In the film, the Adjustment Bureau makes ‘the Plan’ that controls the main character’s behavior. David Norris cannot get involved with a woman she loves. As a result, he spends his entire time in the movie trying to fight for his right to love. As shown, David is running for presidency while Elise, the woman she loves is a dancer. The Bureau controls David’s choices claiming that he risks loosing his presidency as well as risking Elise’s career as an international dancer if he does not stop seeing her.

This implies that David will be a president while Elise will be a successful international dancer if both do not see each other thus creating a haven for David and Elise. In a different scene, we see the Bureau altering their schedules in order to separate them. Throughout the entire move, The Bureau tries to control David’s behavior to create a haven for him and Elise.
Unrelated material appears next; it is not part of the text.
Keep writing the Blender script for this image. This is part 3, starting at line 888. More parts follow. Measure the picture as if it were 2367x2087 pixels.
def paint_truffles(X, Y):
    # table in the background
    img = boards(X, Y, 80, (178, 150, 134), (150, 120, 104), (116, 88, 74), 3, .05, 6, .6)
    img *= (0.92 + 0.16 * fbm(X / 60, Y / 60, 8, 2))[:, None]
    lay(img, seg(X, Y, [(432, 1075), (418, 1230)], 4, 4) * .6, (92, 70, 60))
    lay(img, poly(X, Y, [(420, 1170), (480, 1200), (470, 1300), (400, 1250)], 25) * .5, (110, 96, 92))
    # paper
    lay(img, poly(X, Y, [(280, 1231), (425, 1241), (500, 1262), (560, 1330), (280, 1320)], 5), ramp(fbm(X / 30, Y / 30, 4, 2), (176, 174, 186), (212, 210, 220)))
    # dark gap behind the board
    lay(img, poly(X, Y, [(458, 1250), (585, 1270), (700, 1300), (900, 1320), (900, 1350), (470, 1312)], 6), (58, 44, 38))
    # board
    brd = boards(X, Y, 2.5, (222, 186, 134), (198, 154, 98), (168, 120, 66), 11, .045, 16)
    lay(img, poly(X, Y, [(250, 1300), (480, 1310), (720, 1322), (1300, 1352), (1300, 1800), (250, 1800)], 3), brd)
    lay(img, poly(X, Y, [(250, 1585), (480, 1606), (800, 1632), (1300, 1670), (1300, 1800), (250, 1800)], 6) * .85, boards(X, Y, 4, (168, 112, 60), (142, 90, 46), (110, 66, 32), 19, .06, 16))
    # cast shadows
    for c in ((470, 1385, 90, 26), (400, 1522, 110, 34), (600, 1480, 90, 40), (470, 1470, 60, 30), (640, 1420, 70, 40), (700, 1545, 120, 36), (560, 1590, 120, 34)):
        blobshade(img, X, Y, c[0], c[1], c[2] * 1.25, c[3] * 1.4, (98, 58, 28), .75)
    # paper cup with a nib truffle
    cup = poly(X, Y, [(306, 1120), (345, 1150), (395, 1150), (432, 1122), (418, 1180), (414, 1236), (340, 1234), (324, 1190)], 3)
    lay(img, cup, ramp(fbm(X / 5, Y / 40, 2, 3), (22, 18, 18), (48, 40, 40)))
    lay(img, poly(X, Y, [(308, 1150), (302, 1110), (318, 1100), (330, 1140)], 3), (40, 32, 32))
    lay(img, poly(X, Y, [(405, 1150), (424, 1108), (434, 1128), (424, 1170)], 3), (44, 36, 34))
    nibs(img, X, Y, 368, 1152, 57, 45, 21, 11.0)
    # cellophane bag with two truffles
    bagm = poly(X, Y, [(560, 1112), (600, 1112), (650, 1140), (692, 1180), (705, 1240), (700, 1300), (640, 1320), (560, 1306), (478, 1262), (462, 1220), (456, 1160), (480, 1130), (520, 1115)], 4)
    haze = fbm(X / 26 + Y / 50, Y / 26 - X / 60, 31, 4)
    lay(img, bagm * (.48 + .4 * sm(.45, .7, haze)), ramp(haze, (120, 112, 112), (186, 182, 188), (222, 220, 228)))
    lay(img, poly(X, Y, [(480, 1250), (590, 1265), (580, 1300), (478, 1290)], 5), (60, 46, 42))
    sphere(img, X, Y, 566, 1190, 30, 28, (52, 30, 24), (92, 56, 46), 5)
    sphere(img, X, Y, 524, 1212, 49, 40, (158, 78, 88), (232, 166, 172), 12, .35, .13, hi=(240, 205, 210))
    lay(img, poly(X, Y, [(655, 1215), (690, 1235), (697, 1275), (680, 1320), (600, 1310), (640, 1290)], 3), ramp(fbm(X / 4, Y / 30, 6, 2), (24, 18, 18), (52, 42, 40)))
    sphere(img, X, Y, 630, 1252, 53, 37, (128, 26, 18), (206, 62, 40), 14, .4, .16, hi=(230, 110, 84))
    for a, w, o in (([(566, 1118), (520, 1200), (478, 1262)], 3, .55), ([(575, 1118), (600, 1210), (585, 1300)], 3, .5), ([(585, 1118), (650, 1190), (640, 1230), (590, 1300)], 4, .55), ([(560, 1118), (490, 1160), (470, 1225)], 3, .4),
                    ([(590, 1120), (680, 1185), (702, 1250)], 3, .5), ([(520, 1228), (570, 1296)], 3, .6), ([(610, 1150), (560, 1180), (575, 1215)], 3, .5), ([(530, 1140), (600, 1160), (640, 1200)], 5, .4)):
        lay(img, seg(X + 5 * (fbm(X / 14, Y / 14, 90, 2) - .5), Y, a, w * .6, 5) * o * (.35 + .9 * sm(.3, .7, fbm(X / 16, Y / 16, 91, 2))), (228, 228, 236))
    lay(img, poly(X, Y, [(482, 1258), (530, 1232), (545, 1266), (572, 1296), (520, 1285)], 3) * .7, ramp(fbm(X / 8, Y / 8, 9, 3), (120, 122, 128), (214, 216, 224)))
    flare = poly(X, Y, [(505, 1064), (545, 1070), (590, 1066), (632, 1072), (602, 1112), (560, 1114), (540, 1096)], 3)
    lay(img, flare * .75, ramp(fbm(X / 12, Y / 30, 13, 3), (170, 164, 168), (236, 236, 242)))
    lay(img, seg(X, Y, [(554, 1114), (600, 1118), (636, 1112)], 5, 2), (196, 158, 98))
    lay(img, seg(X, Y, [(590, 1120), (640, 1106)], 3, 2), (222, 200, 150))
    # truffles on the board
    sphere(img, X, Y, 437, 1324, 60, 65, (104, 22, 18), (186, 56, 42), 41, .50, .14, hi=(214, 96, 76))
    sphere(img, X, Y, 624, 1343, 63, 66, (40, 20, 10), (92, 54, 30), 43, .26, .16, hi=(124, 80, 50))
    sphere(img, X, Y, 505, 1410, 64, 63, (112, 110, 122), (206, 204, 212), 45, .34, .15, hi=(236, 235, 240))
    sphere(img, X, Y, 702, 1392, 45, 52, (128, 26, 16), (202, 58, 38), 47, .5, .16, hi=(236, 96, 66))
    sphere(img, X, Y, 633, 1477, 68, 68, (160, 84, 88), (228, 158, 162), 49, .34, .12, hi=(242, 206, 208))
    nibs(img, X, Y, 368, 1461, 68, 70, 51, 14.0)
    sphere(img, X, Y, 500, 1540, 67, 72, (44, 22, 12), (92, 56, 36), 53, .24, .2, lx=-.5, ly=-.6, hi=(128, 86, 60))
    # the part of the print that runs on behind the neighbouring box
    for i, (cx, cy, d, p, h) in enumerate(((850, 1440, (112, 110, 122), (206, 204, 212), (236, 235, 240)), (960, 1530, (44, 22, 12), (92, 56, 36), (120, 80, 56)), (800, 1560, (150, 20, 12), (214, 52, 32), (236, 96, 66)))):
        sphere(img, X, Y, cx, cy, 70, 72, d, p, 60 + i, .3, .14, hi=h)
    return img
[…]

Unfortunately, not even the ending of the story, which draws upon the events happening in the story, corresponds to the movie’s ending. The story ends with Ruth, Ed’s wife demanding that Ed should tell him the truth about the re-energized process. A doorbell rings and Ruth heads to the door where he finds a sales man that captivates her with his demonstration.

Ed is glad that Ruth is distracted and he can keep a secret that would have cost his life. The story ends as he says words of gratitude (Dick 14). Unlike the story, the movie ends with Elise and David walking while holding hands with Harry’s voiceover hypothesizing that ‘the chairman’ will let humans write their own plans.


Neither the least adaptable elements from the story nor the major ones are included in the movie. The film has altered the characters, the plot and the theme in relation to the story. Even the ending that would have made the audience think that in spite of the differences in the plot, characters and the theme, the film is somehow adapted from the story is a disappointment. This shows that the film is ‘loosely’ associated with the story, an indication that the adaptation of the film is unsuccessful.

Works Cited

Dick, Philip. K. Adjustment Team. Google Docs, 1954. Web.

The Adjustment Bureau. Dir. George Nolfi. Perf. Emily Blunt, Matt Damon, John Slattery, Terence stamp, Anthony Mackie, and Michael Kelly. Universal Pictures, 2011. Film.